The new overview study is the first to document the bulk of existing solutions--technologies as well as methods--regarding the prevention, monitoring, and cleanup with an innovative approach. With a view to the future, Nikoleta Bellou and together with an international team, namely Camilo A. Arrieta-Giron, João Canning-Clode, Chiara Gambardella, Konstantinos Karantzalos, Stephanie Kemna, Carsten Lemmen and João Monteiro, categorized and analyzed solutions from around the world. Led by Helmholtz-Zentrum Hereon, co-authors participants included the National Research Council of Italy, the Marine Environmental Sciences Centre, the National Technical University of Athens, the Smithsonian Institution, and Maritime Robotics.

Exploring all categories

The team looked at all categories and examined everything from crowdfunding projects to research databases. The scientists studied close to 200 solutions that plan to utilize drones, robots, conveyor belts, nets, pumps, or filters, depending on whether they will clean in coastal areas, at sea, or on the ocean floor.
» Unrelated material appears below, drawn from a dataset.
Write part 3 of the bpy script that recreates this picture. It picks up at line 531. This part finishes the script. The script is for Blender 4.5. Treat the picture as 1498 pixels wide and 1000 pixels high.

To date, many developers have been using similar technological approaches, but there are indications that the next generation will increasingly rely on a wide variety of solutions. More and more, they will integrate machine learning, robotics, automation, big data analyses, and modeling. While the scientific community seems to focus mainly on monitoring and NGOs mostly emphasize prevention, most cleanup solutions result from the cooperation of different players, the study claims.

Rarely implemented

Still, most projects never move beyond the development stage. Very few solutions have become a technological reality or have been launched commercially. The study's authors point to the need to overcome the planning stage and think many issues through to the end. "The integration of solutions into policy guidelines should be pushed politically in order to establish a future industry," Bellou said. Based on research and data collection, the analysis reveals how thinly distributed and difficult to access such information can be. Most solutions--about 60 percent--were primarily geared toward monitoring and developed in the last three years.

Policy recommendations

The study addresses the limits of existing solutions as well as the challenges of developing new ones. It also makes political action recommendations. In addition to international cooperations between researchers and national environmental departments and agencies, the scientists recommend defining standards for each solution, such as assessments based on respective size, effectiveness, and an environmentally compatible footprint. This enables the creation of new funding programs that further develop both existing and new solutions, aided by a global database. "This is a way to encourage researchers as well as political decision makers to create a sustainable approach to bring maritime litter under control. We want to leave clean oceans to future generations," Nikoleta Bellou said.